◆ What is required ◆
Write out the full set of records below exactly.

◆ Listed entries ◆
-- Begin --
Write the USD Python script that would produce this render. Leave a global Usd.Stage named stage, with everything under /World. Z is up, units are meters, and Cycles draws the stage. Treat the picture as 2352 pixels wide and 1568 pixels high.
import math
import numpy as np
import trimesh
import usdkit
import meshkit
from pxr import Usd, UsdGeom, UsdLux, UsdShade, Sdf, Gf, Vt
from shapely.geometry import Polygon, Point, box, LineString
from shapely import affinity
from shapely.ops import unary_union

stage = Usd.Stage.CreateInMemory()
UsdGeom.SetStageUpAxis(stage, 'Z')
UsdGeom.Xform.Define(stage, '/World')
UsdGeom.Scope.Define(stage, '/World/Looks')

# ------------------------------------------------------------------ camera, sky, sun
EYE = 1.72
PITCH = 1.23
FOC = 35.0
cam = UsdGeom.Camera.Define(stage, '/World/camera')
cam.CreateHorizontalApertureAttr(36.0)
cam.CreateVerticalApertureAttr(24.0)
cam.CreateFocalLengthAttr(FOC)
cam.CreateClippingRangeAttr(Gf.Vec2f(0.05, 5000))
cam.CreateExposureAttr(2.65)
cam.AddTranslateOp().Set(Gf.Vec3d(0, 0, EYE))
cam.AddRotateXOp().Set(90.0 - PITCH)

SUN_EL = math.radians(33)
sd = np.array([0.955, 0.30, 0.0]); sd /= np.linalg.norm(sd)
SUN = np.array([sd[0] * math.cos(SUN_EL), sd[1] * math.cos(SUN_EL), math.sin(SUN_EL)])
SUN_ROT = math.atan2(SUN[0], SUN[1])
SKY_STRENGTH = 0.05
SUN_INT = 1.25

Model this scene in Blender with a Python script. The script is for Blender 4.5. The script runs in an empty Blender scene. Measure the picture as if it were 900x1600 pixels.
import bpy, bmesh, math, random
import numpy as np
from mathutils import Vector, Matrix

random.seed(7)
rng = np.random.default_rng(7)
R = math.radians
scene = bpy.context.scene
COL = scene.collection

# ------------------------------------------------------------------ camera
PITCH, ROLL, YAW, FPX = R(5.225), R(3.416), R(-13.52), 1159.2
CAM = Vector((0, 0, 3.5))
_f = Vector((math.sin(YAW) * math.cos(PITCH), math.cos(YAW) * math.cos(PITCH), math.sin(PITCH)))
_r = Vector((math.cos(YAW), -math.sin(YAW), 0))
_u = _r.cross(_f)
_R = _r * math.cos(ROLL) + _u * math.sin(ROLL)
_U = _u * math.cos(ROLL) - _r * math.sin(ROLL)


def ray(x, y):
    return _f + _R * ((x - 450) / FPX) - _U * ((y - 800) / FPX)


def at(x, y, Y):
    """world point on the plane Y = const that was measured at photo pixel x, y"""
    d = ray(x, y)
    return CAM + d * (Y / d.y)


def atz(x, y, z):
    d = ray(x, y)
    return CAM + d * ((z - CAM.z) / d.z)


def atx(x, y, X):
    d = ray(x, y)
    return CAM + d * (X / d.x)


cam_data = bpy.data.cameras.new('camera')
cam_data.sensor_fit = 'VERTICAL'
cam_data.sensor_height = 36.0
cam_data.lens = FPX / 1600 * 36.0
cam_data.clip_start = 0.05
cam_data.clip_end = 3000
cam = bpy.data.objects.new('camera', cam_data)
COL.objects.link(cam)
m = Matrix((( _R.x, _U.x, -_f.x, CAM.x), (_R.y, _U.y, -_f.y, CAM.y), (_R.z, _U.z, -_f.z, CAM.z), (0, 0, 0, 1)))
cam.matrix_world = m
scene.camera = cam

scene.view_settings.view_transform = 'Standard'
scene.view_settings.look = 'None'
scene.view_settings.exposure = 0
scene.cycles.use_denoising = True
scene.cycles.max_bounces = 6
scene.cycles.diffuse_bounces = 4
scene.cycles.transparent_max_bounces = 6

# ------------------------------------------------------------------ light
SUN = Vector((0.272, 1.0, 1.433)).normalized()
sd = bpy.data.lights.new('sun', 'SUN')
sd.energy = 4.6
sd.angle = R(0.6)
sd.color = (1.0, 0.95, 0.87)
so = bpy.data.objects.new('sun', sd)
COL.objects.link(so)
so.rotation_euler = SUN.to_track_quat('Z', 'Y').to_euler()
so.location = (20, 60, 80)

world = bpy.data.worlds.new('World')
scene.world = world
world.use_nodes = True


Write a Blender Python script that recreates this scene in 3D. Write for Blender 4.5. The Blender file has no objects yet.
-- End --
◆ Task output ◆
Write the USD Python script that would produce this render. Leave a global Usd.Stage named stage, with everything under /World. Z is up, units are meters, and Cycles draws the stage. Treat the picture as 2352 pixels wide and 1568 pixels high.
import math
import numpy as np
import trimesh
import usdkit
import meshkit
from pxr import Usd, UsdGeom, UsdLux, UsdShade, Sdf, Gf, Vt
from shapely.geometry import Polygon, Point, box, LineString
from shapely import affinity
from shapely.ops import unary_union

stage = Usd.Stage.CreateInMemory()
UsdGeom.SetStageUpAxis(stage, 'Z')
UsdGeom.Xform.Define(stage, '/World')
UsdGeom.Scope.Define(stage, '/World/Looks')

# ------------------------------------------------------------------ camera, sky, sun
EYE = 1.72
PITCH = 1.23
FOC = 35.0
cam = UsdGeom.Camera.Define(stage, '/World/camera')
cam.CreateHorizontalApertureAttr(36.0)
cam.CreateVerticalApertureAttr(24.0)
cam.CreateFocalLengthAttr(FOC)
cam.CreateClippingRangeAttr(Gf.Vec2f(0.05, 5000))
cam.CreateExposureAttr(2.65)
cam.AddTranslateOp().Set(Gf.Vec3d(0, 0, EYE))
cam.AddRotateXOp().Set(90.0 - PITCH)

SUN_EL = math.radians(33)
sd = np.array([0.955, 0.30, 0.0]); sd /= np.linalg.norm(sd)
SUN = np.array([sd[0] * math.cos(SUN_EL), sd[1] * math.cos(SUN_EL), math.sin(SUN_EL)])
SUN_ROT = math.atan2(SUN[0], SUN[1])
SKY_STRENGTH = 0.05
SUN_INT = 1.25

Model this scene in Blender with a Python script. The script is for Blender 4.5. The script runs in an empty Blender scene. Measure the picture as if it were 900x1600 pixels.
import bpy, bmesh, math, random
import numpy as np
from mathutils import Vector, Matrix

random.seed(7)
rng = np.random.default_rng(7)
R = math.radians
scene = bpy.context.scene
COL = scene.collection

# ------------------------------------------------------------------ camera
PITCH, ROLL, YAW, FPX = R(5.225), R(3.416), R(-13.52), 1159.2
CAM = Vector((0, 0, 3.5))
_f = Vector((math.sin(YAW) * math.cos(PITCH), math.cos(YAW) * math.cos(PITCH), math.sin(PITCH)))
_r = Vector((math.cos(YAW), -math.sin(YAW), 0))
_u = _r.cross(_f)
_R = _r * math.cos(ROLL) + _u * math.sin(ROLL)
_U = _u * math.cos(ROLL) - _r * math.sin(ROLL)


def ray(x, y):
    return _f + _R * ((x - 450) / FPX) - _U * ((y - 800) / FPX)


def at(x, y, Y):
    """world point on the plane Y = const that was measured at photo pixel x, y"""
    d = ray(x, y)
    return CAM + d * (Y / d.y)


def atz(x, y, z):
    d = ray(x, y)
    return CAM + d * ((z - CAM.z) / d.z)


def atx(x, y, X):
    d = ray(x, y)
    return CAM + d * (X / d.x)


cam_data = bpy.data.cameras.new('camera')
cam_data.sensor_fit = 'VERTICAL'
cam_data.sensor_height = 36.0
cam_data.lens = FPX / 1600 * 36.0
cam_data.clip_start = 0.05
cam_data.clip_end = 3000
cam = bpy.data.objects.new('camera', cam_data)
COL.objects.link(cam)
m = Matrix((( _R.x, _U.x, -_f.x, CAM.x), (_R.y, _U.y, -_f.y, CAM.y), (_R.z, _U.z, -_f.z, CAM.z), (0, 0, 0, 1)))
cam.matrix_world = m
scene.camera = cam

scene.view_settings.view_transform = 'Standard'
scene.view_settings.look = 'None'
scene.view_settings.exposure = 0
scene.cycles.use_denoising = True
scene.cycles.max_bounces = 6
scene.cycles.diffuse_bounces = 4
scene.cycles.transparent_max_bounces = 6

# ------------------------------------------------------------------ light
SUN = Vector((0.272, 1.0, 1.433)).normalized()
sd = bpy.data.lights.new('sun', 'SUN')
sd.energy = 4.6
sd.angle = R(0.6)
sd.color = (1.0, 0.95, 0.87)
so = bpy.data.objects.new('sun', sd)
COL.objects.link(so)
so.rotation_euler = SUN.to_track_quat('Z', 'Y').to_euler()
so.location = (20, 60, 80)

world = bpy.data.worlds.new('World')
scene.world = world
world.use_nodes = True


Write a Blender Python script that recreates this scene in 3D. Write for Blender 4.5. The Blender file has no objects yet.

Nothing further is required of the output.